■ Problem details
Transcribe the full listing below exactly.
▼▼▼
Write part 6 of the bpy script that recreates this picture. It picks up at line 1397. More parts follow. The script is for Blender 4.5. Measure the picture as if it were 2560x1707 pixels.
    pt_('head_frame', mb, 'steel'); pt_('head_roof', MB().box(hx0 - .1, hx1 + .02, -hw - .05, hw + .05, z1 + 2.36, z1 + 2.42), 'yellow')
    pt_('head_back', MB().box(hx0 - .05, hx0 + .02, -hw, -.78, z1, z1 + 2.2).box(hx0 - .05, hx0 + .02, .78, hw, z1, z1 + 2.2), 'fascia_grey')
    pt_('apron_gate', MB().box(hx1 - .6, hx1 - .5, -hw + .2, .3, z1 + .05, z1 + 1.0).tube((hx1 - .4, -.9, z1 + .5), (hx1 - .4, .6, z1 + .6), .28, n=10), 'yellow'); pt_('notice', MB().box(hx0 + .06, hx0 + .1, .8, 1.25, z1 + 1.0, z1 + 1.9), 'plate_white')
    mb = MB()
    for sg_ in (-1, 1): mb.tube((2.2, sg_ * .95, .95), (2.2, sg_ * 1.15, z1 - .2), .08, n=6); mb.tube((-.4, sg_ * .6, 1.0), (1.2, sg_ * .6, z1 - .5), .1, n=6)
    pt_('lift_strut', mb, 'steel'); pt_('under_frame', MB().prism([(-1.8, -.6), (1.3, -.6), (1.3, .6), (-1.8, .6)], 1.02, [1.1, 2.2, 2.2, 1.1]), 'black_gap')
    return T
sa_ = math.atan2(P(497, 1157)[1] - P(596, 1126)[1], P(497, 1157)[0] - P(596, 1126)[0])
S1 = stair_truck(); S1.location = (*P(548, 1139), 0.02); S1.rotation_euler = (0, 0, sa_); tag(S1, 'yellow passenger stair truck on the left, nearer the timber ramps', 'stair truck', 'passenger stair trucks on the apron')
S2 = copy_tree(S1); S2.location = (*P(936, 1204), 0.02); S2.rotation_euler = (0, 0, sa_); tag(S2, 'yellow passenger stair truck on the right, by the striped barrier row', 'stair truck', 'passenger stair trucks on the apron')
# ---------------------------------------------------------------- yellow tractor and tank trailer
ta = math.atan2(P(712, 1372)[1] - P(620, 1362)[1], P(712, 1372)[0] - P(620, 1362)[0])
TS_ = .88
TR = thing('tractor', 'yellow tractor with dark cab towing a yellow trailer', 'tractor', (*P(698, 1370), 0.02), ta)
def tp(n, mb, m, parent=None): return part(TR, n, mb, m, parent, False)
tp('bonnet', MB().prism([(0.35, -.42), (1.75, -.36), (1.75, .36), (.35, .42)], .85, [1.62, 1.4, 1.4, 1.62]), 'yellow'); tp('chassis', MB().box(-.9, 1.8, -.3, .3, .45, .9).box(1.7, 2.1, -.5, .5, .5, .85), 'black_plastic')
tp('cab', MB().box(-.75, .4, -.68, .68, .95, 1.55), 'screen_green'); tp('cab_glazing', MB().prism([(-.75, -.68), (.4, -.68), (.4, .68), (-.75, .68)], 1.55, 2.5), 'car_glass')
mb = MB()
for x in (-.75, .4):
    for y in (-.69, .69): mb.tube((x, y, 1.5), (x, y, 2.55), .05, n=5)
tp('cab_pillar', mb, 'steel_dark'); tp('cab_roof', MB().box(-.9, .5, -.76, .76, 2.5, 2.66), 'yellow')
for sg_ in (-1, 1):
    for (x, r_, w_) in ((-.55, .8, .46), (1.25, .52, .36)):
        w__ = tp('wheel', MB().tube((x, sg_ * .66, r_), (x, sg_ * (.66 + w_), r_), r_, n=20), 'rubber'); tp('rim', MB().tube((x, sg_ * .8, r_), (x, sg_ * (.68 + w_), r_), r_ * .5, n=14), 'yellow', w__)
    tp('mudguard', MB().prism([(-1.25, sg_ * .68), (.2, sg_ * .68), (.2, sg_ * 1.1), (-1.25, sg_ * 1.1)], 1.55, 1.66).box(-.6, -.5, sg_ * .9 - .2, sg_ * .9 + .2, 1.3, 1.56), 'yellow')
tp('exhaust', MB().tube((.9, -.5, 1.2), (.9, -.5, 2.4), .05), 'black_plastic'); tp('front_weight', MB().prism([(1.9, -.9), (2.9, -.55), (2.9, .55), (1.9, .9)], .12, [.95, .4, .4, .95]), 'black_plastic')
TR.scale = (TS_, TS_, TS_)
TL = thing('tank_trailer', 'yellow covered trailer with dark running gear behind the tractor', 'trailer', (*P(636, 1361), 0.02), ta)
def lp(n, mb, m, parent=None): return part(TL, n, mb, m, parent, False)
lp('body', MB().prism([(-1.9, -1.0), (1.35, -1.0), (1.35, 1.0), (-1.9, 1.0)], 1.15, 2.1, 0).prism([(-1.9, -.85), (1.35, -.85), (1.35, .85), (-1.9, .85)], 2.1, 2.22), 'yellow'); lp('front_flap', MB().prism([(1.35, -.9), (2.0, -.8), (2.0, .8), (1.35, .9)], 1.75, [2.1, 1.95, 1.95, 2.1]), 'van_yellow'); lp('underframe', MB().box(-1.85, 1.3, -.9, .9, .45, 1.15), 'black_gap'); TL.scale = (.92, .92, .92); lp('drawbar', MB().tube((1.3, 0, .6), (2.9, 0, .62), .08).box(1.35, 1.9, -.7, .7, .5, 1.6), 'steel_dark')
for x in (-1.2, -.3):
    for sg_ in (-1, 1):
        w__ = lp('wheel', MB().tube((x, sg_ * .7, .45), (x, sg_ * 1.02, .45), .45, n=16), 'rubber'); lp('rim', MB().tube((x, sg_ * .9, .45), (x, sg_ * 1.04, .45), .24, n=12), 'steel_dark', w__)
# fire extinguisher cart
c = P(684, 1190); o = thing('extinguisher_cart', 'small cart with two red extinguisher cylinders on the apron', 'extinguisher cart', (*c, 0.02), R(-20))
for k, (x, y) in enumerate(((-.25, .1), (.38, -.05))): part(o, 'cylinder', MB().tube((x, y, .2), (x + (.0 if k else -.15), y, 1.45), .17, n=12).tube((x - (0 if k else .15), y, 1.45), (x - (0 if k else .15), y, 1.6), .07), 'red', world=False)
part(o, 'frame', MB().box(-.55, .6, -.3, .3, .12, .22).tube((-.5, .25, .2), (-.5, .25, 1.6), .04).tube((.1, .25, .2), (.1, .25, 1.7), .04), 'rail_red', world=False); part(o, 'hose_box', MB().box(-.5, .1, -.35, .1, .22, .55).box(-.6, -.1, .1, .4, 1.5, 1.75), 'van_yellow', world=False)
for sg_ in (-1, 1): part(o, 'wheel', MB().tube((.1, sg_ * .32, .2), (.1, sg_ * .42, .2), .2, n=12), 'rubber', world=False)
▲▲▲
■ Response
Write part 6 of the bpy script that recreates this picture. It picks up at line 1397. More parts follow. The script is for Blender 4.5. Measure the picture as if it were 2560x1707 pixels.
    pt_('head_frame', mb, 'steel'); pt_('head_roof', MB().box(hx0 - .1, hx1 + .02, -hw - .05, hw + .05, z1 + 2.36, z1 + 2.42), 'yellow')
    pt_('head_back', MB().box(hx0 - .05, hx0 + .02, -hw, -.78, z1, z1 + 2.2).box(hx0 - .05, hx0 + .02, .78, hw, z1, z1 + 2.2), 'fascia_grey')
    pt_('apron_gate', MB().box(hx1 - .6, hx1 - .5, -hw + .2, .3, z1 + .05, z1 + 1.0).tube((hx1 - .4, -.9, z1 + .5), (hx1 - .4, .6, z1 + .6), .28, n=10), 'yellow'); pt_('notice', MB().box(hx0 + .06, hx0 + .1, .8, 1.25, z1 + 1.0, z1 + 1.9), 'plate_white')
    mb = MB()
    for sg_ in (-1, 1): mb.tube((2.2, sg_ * .95, .95), (2.2, sg_ * 1.15, z1 - .2), .08, n=6); mb.tube((-.4, sg_ * .6, 1.0), (1.2, sg_ * .6, z1 - .5), .1, n=6)
    pt_('lift_strut', mb, 'steel'); pt_('under_frame', MB().prism([(-1.8, -.6), (1.3, -.6), (1.3, .6), (-1.8, .6)], 1.02, [1.1, 2.2, 2.2, 1.1]), 'black_gap')
    return T
sa_ = math.atan2(P(497, 1157)[1] - P(596, 1126)[1], P(497, 1157)[0] - P(596, 1126)[0])
S1 = stair_truck(); S1.location = (*P(548, 1139), 0.02); S1.rotation_euler = (0, 0, sa_); tag(S1, 'yellow passenger stair truck on the left, nearer the timber ramps', 'stair truck', 'passenger stair trucks on the apron')
S2 = copy_tree(S1); S2.location = (*P(936, 1204), 0.02); S2.rotation_euler = (0, 0, sa_); tag(S2, 'yellow passenger stair truck on the right, by the striped barrier row', 'stair truck', 'passenger stair trucks on the apron')
# ---------------------------------------------------------------- yellow tractor and tank trailer
ta = math.atan2(P(712, 1372)[1] - P(620, 1362)[1], P(712, 1372)[0] - P(620, 1362)[0])
TS_ = .88
TR = thing('tractor', 'yellow tractor with dark cab towing a yellow trailer', 'tractor', (*P(698, 1370), 0.02), ta)
def tp(n, mb, m, parent=None): return part(TR, n, mb, m, parent, False)
tp('bonnet', MB().prism([(0.35, -.42), (1.75, -.36), (1.75, .36), (.35, .42)], .85, [1.62, 1.4, 1.4, 1.62]), 'yellow'); tp('chassis', MB().box(-.9, 1.8, -.3, .3, .45, .9).box(1.7, 2.1, -.5, .5, .5, .85), 'black_plastic')
tp('cab', MB().box(-.75, .4, -.68, .68, .95, 1.55), 'screen_green'); tp('cab_glazing', MB().prism([(-.75, -.68), (.4, -.68), (.4, .68), (-.75, .68)], 1.55, 2.5), 'car_glass')
mb = MB()
for x in (-.75, .4):
    for y in (-.69, .69): mb.tube((x, y, 1.5), (x, y, 2.55), .05, n=5)
tp('cab_pillar', mb, 'steel_dark'); tp('cab_roof', MB().box(-.9, .5, -.76, .76, 2.5, 2.66), 'yellow')
for sg_ in (-1, 1):
    for (x, r_, w_) in ((-.55, .8, .46), (1.25, .52, .36)):
        w__ = tp('wheel', MB().tube((x, sg_ * .66, r_), (x, sg_ * (.66 + w_), r_), r_, n=20), 'rubber'); tp('rim', MB().tube((x, sg_ * .8, r_), (x, sg_ * (.68 + w_), r_), r_ * .5, n=14), 'yellow', w__)
    tp('mudguard', MB().prism([(-1.25, sg_ * .68), (.2, sg_ * .68), (.2, sg_ * 1.1), (-1.25, sg_ * 1.1)], 1.55, 1.66).box(-.6, -.5, sg_ * .9 - .2, sg_ * .9 + .2, 1.3, 1.56), 'yellow')
tp('exhaust', MB().tube((.9, -.5, 1.2), (.9, -.5, 2.4), .05), 'black_plastic'); tp('front_weight', MB().prism([(1.9, -.9), (2.9, -.55), (2.9, .55), (1.9, .9)], .12, [.95, .4, .4, .95]), 'black_plastic')
TR.scale = (TS_, TS_, TS_)
TL = thing('tank_trailer', 'yellow covered trailer with dark running gear behind the tractor', 'trailer', (*P(636, 1361), 0.02), ta)
def lp(n, mb, m, parent=None): return part(TL, n, mb, m, parent, False)
lp('body', MB().prism([(-1.9, -1.0), (1.35, -1.0), (1.35, 1.0), (-1.9, 1.0)], 1.15, 2.1, 0).prism([(-1.9, -.85), (1.35, -.85), (1.35, .85), (-1.9, .85)], 2.1, 2.22), 'yellow'); lp('front_flap', MB().prism([(1.35, -.9), (2.0, -.8), (2.0, .8), (1.35, .9)], 1.75, [2.1, 1.95, 1.95, 2.1]), 'van_yellow'); lp('underframe', MB().box(-1.85, 1.3, -.9, .9, .45, 1.15), 'black_gap'); TL.scale = (.92, .92, .92); lp('drawbar', MB().tube((1.3, 0, .6), (2.9, 0, .62), .08).box(1.35, 1.9, -.7, .7, .5, 1.6), 'steel_dark')
for x in (-1.2, -.3):
    for sg_ in (-1, 1):
        w__ = lp('wheel', MB().tube((x, sg_ * .7, .45), (x, sg_ * 1.02, .45), .45, n=16), 'rubber'); lp('rim', MB().tube((x, sg_ * .9, .45), (x, sg_ * 1.04, .45), .24, n=12), 'steel_dark', w__)
# fire extinguisher cart
c = P(684, 1190); o = thing('extinguisher_cart', 'small cart with two red extinguisher cylinders on the apron', 'extinguisher cart', (*c, 0.02), R(-20))
for k, (x, y) in enumerate(((-.25, .1), (.38, -.05))): part(o, 'cylinder', MB().tube((x, y, .2), (x + (.0 if k else -.15), y, 1.45), .17, n=12).tube((x - (0 if k else .15), y, 1.45), (x - (0 if k else .15), y, 1.6), .07), 'red', world=False)
part(o, 'frame', MB().box(-.55, .6, -.3, .3, .12, .22).tube((-.5, .25, .2), (-.5, .25, 1.6), .04).tube((.1, .25, .2), (.1, .25, 1.7), .04), 'rail_red', world=False); part(o, 'hose_box', MB().box(-.5, .1, -.35, .1, .22, .55).box(-.6, -.1, .1, .4, 1.5, 1.75), 'van_yellow', world=False)
for sg_ in (-1, 1): part(o, 'wheel', MB().tube((.1, sg_ * .32, .2), (.1, sg_ * .42, .2), .2, n=12), 'rubber', world=False)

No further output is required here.